◆ RECORDS FOR THE EXERCISE
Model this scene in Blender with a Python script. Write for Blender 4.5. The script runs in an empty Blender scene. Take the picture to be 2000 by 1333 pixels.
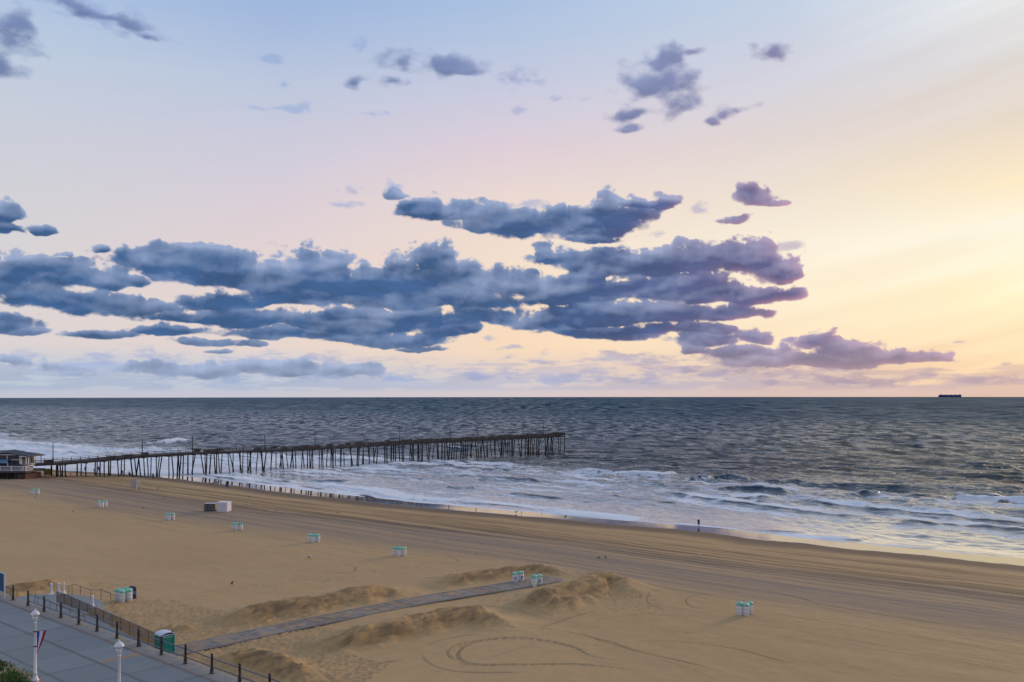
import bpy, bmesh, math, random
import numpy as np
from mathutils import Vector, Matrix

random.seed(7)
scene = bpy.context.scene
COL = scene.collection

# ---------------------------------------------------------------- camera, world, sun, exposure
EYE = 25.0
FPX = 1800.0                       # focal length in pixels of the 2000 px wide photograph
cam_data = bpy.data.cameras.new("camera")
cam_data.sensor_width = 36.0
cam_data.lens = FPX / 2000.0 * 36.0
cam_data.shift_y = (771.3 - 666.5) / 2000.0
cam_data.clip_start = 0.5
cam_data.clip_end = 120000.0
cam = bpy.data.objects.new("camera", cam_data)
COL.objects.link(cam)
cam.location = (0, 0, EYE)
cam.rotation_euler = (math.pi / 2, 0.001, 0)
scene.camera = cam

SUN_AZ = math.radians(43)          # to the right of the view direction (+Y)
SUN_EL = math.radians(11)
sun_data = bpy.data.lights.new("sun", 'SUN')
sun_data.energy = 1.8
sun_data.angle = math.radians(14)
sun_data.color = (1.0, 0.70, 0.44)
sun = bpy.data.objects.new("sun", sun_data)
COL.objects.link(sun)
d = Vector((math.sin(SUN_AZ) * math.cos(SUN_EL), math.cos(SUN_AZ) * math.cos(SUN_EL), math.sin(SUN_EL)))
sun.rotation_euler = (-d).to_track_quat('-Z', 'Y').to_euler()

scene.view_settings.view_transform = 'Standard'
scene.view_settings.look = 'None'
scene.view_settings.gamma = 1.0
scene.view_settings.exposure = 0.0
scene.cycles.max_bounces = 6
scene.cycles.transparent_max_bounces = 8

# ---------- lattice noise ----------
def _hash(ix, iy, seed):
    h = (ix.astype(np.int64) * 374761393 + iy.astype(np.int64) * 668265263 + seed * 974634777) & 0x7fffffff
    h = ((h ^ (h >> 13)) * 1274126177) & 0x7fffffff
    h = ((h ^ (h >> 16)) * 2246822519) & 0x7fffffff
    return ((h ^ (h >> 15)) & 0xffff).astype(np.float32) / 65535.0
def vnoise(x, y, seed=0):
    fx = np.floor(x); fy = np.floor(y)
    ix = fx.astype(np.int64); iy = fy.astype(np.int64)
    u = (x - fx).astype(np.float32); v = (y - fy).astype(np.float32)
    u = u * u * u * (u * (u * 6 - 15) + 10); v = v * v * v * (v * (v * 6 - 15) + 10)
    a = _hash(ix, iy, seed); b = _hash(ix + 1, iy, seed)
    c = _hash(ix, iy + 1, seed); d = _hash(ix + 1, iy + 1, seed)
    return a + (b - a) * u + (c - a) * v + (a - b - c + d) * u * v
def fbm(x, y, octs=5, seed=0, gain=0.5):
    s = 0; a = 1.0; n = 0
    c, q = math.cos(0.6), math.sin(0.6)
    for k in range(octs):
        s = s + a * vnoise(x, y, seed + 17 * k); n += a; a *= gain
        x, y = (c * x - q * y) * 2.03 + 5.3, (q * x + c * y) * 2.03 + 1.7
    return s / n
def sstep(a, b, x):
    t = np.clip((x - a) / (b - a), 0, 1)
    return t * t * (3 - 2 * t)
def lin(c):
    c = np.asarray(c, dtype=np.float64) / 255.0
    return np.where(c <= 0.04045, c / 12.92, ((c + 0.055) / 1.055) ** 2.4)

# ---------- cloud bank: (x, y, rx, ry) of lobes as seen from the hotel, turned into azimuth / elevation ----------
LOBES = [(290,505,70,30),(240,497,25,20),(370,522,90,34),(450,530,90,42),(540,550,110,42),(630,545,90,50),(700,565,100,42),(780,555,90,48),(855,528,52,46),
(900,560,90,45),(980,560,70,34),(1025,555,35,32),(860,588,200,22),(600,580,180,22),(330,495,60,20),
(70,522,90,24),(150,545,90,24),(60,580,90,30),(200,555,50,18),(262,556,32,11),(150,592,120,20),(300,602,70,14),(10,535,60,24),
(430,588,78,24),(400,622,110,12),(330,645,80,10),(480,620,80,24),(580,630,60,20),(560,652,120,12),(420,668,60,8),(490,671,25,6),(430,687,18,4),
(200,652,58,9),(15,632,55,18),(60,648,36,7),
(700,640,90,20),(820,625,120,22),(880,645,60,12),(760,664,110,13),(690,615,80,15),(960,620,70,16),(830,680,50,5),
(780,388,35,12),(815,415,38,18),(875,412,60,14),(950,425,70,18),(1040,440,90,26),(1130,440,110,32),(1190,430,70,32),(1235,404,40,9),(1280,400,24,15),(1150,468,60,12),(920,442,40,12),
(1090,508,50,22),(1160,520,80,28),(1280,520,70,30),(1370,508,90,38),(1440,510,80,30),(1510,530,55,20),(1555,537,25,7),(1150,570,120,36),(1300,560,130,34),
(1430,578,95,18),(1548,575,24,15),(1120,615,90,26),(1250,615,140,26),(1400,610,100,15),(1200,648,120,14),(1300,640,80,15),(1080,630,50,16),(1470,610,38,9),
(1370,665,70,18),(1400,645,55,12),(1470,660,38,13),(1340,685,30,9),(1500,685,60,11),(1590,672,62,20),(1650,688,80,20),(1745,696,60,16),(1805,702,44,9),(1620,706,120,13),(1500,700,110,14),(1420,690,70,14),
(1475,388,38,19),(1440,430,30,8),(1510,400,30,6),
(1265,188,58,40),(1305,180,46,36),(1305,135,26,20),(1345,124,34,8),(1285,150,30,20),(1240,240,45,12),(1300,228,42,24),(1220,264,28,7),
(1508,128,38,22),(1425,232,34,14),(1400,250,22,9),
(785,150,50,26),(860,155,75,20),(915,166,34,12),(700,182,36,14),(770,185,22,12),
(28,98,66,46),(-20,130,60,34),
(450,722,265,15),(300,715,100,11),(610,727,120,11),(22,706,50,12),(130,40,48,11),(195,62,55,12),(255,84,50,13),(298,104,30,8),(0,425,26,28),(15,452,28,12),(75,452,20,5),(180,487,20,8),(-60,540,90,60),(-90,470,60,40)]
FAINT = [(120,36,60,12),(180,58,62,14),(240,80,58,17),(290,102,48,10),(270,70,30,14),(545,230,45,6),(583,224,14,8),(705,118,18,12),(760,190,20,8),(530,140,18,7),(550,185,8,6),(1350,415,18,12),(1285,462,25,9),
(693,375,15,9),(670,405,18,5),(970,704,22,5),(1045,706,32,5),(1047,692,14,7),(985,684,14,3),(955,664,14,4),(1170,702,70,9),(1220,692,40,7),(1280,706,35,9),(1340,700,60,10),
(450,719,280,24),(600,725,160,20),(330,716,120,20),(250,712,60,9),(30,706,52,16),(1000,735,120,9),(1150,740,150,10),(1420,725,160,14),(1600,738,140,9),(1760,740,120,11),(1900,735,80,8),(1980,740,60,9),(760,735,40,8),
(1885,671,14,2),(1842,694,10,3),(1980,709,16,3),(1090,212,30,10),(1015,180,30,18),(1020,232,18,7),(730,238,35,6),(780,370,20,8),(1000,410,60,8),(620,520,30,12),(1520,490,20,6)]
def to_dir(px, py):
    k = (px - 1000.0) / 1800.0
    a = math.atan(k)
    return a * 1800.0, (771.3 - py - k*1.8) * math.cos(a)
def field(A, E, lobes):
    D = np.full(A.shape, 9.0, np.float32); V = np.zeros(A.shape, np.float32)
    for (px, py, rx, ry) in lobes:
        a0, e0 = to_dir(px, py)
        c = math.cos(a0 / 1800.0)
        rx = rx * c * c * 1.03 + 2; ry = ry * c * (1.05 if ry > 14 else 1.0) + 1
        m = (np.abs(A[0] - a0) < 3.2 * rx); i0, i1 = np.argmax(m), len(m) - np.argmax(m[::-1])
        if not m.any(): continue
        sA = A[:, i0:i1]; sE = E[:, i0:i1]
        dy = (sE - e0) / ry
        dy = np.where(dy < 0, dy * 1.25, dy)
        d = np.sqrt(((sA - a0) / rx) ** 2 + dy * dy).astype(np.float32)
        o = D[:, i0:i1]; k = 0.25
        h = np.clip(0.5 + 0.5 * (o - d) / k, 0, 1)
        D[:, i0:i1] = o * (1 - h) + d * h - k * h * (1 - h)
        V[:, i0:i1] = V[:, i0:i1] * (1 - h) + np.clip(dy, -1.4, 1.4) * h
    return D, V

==

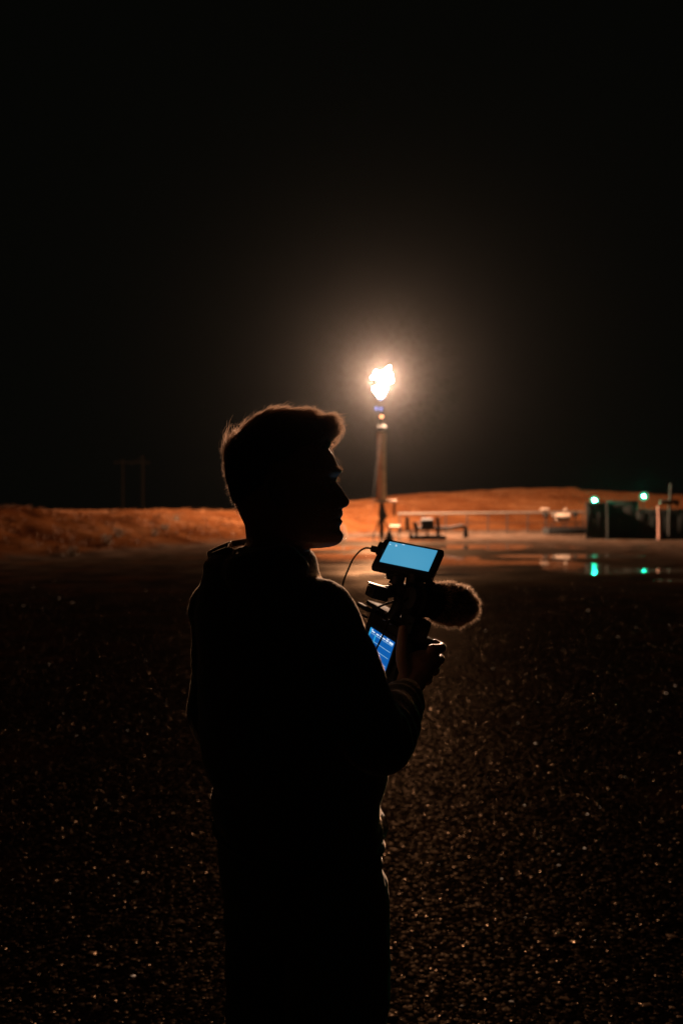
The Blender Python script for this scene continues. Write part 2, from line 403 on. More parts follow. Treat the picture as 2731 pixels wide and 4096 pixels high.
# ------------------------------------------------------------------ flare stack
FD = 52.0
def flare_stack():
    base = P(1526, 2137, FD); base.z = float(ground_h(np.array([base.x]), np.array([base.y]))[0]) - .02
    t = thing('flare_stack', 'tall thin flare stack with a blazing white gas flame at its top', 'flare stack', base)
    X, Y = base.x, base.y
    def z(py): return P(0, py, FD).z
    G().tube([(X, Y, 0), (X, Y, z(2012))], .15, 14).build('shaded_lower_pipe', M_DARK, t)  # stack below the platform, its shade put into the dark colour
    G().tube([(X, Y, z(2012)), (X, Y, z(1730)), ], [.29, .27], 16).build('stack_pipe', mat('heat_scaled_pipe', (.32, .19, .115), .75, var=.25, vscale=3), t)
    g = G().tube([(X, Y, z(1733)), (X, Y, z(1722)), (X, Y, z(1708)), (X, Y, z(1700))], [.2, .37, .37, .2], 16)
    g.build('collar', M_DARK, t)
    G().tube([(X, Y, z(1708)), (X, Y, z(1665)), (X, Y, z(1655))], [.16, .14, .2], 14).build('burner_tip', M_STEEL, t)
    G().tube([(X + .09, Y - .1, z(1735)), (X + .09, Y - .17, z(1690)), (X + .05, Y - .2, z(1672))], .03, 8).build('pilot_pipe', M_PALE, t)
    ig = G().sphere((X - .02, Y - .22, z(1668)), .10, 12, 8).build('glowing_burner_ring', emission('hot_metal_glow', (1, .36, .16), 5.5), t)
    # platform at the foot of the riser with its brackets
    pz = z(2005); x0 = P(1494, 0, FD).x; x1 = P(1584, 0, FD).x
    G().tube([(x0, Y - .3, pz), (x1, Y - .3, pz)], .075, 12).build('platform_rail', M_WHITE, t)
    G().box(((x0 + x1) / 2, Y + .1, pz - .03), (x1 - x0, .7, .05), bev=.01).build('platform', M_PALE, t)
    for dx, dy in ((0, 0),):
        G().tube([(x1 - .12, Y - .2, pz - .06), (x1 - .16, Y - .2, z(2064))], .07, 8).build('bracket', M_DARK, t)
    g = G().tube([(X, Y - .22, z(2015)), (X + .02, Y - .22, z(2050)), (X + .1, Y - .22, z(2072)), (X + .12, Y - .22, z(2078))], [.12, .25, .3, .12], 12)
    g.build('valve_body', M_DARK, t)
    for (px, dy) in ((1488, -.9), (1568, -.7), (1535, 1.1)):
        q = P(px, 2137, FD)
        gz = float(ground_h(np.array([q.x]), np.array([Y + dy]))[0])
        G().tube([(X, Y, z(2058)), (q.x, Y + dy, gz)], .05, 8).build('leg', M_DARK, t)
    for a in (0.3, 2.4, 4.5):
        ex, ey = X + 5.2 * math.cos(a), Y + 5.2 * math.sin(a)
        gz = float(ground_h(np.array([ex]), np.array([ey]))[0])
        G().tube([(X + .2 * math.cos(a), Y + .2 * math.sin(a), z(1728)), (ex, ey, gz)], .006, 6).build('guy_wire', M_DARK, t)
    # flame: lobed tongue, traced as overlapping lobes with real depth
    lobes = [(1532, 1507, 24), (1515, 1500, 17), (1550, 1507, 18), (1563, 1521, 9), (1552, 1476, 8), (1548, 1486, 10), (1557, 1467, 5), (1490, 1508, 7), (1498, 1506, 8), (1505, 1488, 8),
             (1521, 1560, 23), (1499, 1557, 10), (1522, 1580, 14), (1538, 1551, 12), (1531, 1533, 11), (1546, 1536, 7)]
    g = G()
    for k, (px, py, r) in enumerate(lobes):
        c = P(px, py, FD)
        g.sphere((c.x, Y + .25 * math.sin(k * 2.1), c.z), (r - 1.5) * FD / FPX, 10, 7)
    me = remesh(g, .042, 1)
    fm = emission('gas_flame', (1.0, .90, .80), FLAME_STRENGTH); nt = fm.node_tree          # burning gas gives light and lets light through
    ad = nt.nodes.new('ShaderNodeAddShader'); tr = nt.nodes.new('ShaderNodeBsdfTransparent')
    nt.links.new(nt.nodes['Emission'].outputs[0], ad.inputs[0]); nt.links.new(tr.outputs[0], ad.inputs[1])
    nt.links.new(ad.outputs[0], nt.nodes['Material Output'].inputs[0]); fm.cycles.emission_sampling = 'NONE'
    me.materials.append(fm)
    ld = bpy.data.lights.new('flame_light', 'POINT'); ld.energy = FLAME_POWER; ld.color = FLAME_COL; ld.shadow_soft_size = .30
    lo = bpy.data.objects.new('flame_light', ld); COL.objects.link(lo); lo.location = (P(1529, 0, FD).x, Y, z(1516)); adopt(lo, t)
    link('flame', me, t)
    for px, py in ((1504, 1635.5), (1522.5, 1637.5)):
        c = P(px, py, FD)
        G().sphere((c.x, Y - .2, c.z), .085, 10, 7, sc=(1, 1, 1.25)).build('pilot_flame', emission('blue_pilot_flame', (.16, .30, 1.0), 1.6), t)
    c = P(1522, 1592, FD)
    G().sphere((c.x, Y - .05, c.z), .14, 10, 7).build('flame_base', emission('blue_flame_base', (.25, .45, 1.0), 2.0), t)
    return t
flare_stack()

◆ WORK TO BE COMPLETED
Above this task is a listing with pictures in it. Retype only the lines from the one containing "Model this scene" through the one containing "scene.cycles.transparent_max_bounces = 8", both included, and not the pictures.

◆ RESULT FOR THIS TASK
Model this scene in Blender with a Python script. Write for Blender 4.5. The script runs in an empty Blender scene. Take the picture to be 2000 by 1333 pixels.
import bpy, bmesh, math, random
import numpy as np
from mathutils import Vector, Matrix

random.seed(7)
scene = bpy.context.scene
COL = scene.collection

# ---------------------------------------------------------------- camera, world, sun, exposure
EYE = 25.0
FPX = 1800.0                       # focal length in pixels of the 2000 px wide photograph
cam_data = bpy.data.cameras.new("camera")
cam_data.sensor_width = 36.0
cam_data.lens = FPX / 2000.0 * 36.0
cam_data.shift_y = (771.3 - 666.5) / 2000.0
cam_data.clip_start = 0.5
cam_data.clip_end = 120000.0
cam = bpy.data.objects.new("camera", cam_data)
COL.objects.link(cam)
cam.location = (0, 0, EYE)
cam.rotation_euler = (math.pi / 2, 0.001, 0)
scene.camera = cam

SUN_AZ = math.radians(43)          # to the right of the view direction (+Y)
SUN_EL = math.radians(11)
sun_data = bpy.data.lights.new("sun", 'SUN')
sun_data.energy = 1.8
sun_data.angle = math.radians(14)
sun_data.color = (1.0, 0.70, 0.44)
sun = bpy.data.objects.new("sun", sun_data)
COL.objects.link(sun)
d = Vector((math.sin(SUN_AZ) * math.cos(SUN_EL), math.cos(SUN_AZ) * math.cos(SUN_EL), math.sin(SUN_EL)))
sun.rotation_euler = (-d).to_track_quat('-Z', 'Y').to_euler()

scene.view_settings.view_transform = 'Standard'
scene.view_settings.look = 'None'
scene.view_settings.gamma = 1.0
scene.view_settings.exposure = 0.0
scene.cycles.max_bounces = 6
scene.cycles.transparent_max_bounces = 8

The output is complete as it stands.